* Material for this exercise:
[start]
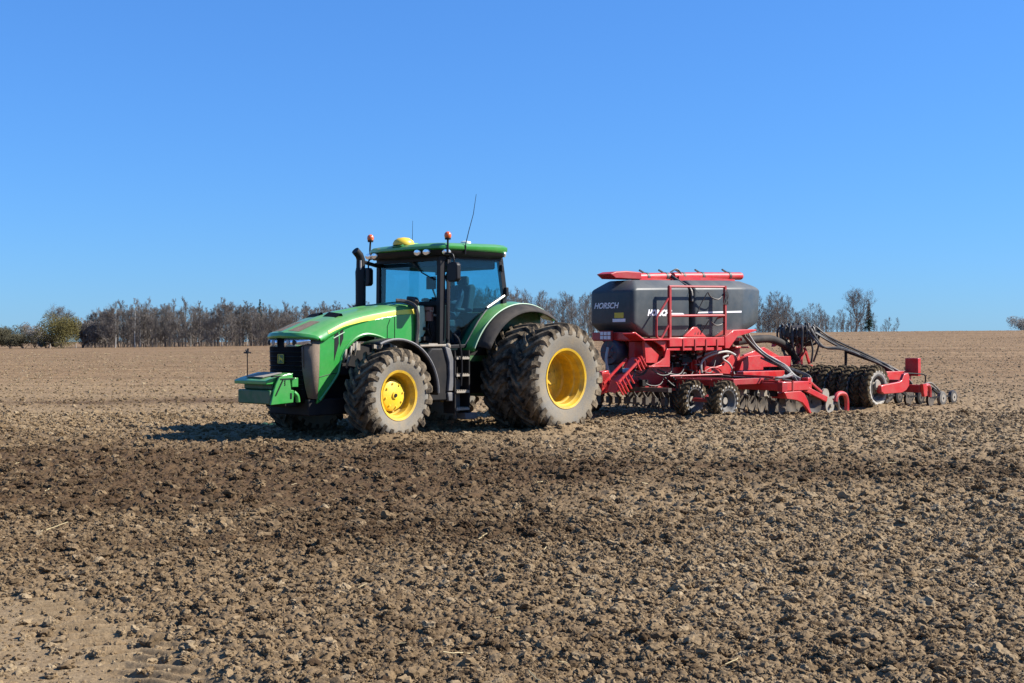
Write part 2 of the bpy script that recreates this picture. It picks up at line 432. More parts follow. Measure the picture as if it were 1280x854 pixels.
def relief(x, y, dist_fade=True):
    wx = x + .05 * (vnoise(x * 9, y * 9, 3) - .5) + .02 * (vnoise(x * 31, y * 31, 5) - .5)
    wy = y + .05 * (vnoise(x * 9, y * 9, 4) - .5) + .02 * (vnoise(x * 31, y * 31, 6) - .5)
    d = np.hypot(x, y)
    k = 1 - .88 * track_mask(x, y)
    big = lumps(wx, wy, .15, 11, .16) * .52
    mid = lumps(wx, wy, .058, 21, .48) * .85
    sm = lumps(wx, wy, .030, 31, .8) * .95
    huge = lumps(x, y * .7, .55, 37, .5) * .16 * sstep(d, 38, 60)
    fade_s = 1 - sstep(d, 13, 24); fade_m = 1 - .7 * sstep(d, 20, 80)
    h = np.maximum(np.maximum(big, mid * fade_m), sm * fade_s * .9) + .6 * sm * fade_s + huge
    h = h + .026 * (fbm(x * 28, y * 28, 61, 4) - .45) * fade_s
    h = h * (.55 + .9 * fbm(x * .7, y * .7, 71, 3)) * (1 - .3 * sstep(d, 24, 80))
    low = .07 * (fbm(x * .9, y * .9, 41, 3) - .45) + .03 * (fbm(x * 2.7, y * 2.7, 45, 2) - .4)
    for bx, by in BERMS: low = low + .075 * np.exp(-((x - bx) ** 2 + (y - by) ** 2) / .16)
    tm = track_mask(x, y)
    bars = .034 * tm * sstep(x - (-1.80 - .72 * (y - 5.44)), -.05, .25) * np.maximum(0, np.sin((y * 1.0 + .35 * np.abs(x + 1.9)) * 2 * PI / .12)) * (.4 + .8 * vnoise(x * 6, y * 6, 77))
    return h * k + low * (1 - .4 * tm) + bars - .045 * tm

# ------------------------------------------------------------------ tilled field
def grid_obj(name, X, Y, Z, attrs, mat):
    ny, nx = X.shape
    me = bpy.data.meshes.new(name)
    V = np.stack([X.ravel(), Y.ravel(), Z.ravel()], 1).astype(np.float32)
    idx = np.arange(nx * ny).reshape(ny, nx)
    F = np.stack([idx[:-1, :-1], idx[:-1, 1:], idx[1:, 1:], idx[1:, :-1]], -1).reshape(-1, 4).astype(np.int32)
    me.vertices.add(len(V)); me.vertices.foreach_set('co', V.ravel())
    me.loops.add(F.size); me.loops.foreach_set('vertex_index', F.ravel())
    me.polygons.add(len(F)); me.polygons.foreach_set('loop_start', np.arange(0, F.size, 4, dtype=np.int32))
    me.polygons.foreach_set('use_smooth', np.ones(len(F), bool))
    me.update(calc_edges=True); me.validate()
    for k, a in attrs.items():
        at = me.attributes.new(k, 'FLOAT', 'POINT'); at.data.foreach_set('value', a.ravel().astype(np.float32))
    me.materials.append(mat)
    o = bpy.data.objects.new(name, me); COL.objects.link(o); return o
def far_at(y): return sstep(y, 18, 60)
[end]
[start]
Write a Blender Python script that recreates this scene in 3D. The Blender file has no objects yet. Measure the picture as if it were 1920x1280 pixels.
[end]
* Work to be completed:
Among the records above, extract exactly the lines from the line with "Write part 2" to the line with "return h * k", both lines included, and leave out the rest.

* In response:
Write part 2 of the bpy script that recreates this picture. It picks up at line 432. More parts follow. Measure the picture as if it were 1280x854 pixels.
def relief(x, y, dist_fade=True):
    wx = x + .05 * (vnoise(x * 9, y * 9, 3) - .5) + .02 * (vnoise(x * 31, y * 31, 5) - .5)
    wy = y + .05 * (vnoise(x * 9, y * 9, 4) - .5) + .02 * (vnoise(x * 31, y * 31, 6) - .5)
    d = np.hypot(x, y)
    k = 1 - .88 * track_mask(x, y)
    big = lumps(wx, wy, .15, 11, .16) * .52
    mid = lumps(wx, wy, .058, 21, .48) * .85
    sm = lumps(wx, wy, .030, 31, .8) * .95
    huge = lumps(x, y * .7, .55, 37, .5) * .16 * sstep(d, 38, 60)
    fade_s = 1 - sstep(d, 13, 24); fade_m = 1 - .7 * sstep(d, 20, 80)
    h = np.maximum(np.maximum(big, mid * fade_m), sm * fade_s * .9) + .6 * sm * fade_s + huge
    h = h + .026 * (fbm(x * 28, y * 28, 61, 4) - .45) * fade_s
    h = h * (.55 + .9 * fbm(x * .7, y * .7, 71, 3)) * (1 - .3 * sstep(d, 24, 80))
    low = .07 * (fbm(x * .9, y * .9, 41, 3) - .45) + .03 * (fbm(x * 2.7, y * 2.7, 45, 2) - .4)
    for bx, by in BERMS: low = low + .075 * np.exp(-((x - bx) ** 2 + (y - by) ** 2) / .16)
    tm = track_mask(x, y)
    bars = .034 * tm * sstep(x - (-1.80 - .72 * (y - 5.44)), -.05, .25) * np.maximum(0, np.sin((y * 1.0 + .35 * np.abs(x + 1.9)) * 2 * PI / .12)) * (.4 + .8 * vnoise(x * 6, y * 6, 77))
    return h * k + low * (1 - .4 * tm) + bars - .045 * tm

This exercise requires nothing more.